_Work to do_: Copy out every record below with complete accuracy.

_Stored data_:
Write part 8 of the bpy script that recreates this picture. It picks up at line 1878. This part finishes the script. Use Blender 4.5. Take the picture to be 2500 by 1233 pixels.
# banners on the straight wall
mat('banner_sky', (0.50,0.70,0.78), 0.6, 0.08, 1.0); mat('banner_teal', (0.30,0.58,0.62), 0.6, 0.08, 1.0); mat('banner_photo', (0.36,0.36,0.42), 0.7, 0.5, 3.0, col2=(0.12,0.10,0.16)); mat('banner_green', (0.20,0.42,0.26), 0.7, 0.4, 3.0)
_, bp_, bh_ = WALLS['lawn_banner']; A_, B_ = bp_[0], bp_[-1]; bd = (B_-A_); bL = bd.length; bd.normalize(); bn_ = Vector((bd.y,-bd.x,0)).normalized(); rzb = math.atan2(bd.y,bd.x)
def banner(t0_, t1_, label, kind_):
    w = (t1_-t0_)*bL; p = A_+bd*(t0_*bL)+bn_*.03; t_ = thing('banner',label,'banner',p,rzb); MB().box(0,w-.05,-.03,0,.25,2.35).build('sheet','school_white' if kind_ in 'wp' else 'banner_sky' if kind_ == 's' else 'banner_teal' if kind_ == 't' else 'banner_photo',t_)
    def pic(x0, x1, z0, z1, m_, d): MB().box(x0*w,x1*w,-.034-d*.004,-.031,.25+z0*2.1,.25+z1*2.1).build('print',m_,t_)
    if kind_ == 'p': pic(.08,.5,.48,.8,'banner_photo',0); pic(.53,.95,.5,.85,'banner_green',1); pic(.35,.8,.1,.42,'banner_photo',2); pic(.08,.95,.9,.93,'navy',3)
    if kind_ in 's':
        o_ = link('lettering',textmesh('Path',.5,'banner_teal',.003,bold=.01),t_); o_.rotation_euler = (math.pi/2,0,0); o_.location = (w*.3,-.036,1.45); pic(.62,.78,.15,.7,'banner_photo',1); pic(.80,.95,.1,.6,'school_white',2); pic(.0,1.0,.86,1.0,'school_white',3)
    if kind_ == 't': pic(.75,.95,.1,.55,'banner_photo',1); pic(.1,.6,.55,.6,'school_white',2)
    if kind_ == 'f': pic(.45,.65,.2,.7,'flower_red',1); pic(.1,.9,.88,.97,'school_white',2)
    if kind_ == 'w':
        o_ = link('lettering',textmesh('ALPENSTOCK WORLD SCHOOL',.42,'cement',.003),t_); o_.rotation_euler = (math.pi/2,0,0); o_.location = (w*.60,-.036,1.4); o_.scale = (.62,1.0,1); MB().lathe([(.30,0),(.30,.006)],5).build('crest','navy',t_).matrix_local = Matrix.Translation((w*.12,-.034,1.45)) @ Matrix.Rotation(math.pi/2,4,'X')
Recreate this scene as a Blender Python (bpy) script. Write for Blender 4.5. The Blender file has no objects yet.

_Full response_:
Write part 8 of the bpy script that recreates this picture. It picks up at line 1878. This part finishes the script. Use Blender 4.5. Take the picture to be 2500 by 1233 pixels.
# banners on the straight wall
mat('banner_sky', (0.50,0.70,0.78), 0.6, 0.08, 1.0); mat('banner_teal', (0.30,0.58,0.62), 0.6, 0.08, 1.0); mat('banner_photo', (0.36,0.36,0.42), 0.7, 0.5, 3.0, col2=(0.12,0.10,0.16)); mat('banner_green', (0.20,0.42,0.26), 0.7, 0.4, 3.0)
_, bp_, bh_ = WALLS['lawn_banner']; A_, B_ = bp_[0], bp_[-1]; bd = (B_-A_); bL = bd.length; bd.normalize(); bn_ = Vector((bd.y,-bd.x,0)).normalized(); rzb = math.atan2(bd.y,bd.x)
def banner(t0_, t1_, label, kind_):
    w = (t1_-t0_)*bL; p = A_+bd*(t0_*bL)+bn_*.03; t_ = thing('banner',label,'banner',p,rzb); MB().box(0,w-.05,-.03,0,.25,2.35).build('sheet','school_white' if kind_ in 'wp' else 'banner_sky' if kind_ == 's' else 'banner_teal' if kind_ == 't' else 'banner_photo',t_)
    def pic(x0, x1, z0, z1, m_, d): MB().box(x0*w,x1*w,-.034-d*.004,-.031,.25+z0*2.1,.25+z1*2.1).build('print',m_,t_)
    if kind_ == 'p': pic(.08,.5,.48,.8,'banner_photo',0); pic(.53,.95,.5,.85,'banner_green',1); pic(.35,.8,.1,.42,'banner_photo',2); pic(.08,.95,.9,.93,'navy',3)
    if kind_ in 's':
        o_ = link('lettering',textmesh('Path',.5,'banner_teal',.003,bold=.01),t_); o_.rotation_euler = (math.pi/2,0,0); o_.location = (w*.3,-.036,1.45); pic(.62,.78,.15,.7,'banner_photo',1); pic(.80,.95,.1,.6,'school_white',2); pic(.0,1.0,.86,1.0,'school_white',3)
    if kind_ == 't': pic(.75,.95,.1,.55,'banner_photo',1); pic(.1,.6,.55,.6,'school_white',2)
    if kind_ == 'f': pic(.45,.65,.2,.7,'flower_red',1); pic(.1,.9,.88,.97,'school_white',2)
    if kind_ == 'w':
        o_ = link('lettering',textmesh('ALPENSTOCK WORLD SCHOOL',.42,'cement',.003),t_); o_.rotation_euler = (math.pi/2,0,0); o_.location = (w*.60,-.036,1.4); o_.scale = (.62,1.0,1); MB().lathe([(.30,0),(.30,.006)],5).build('crest','navy',t_).matrix_local = Matrix.Translation((w*.12,-.034,1.45)) @ Matrix.Rotation(math.pi/2,4,'X')
Recreate this scene as a Blender Python (bpy) script. Write for Blender 4.5. The Blender file has no objects yet.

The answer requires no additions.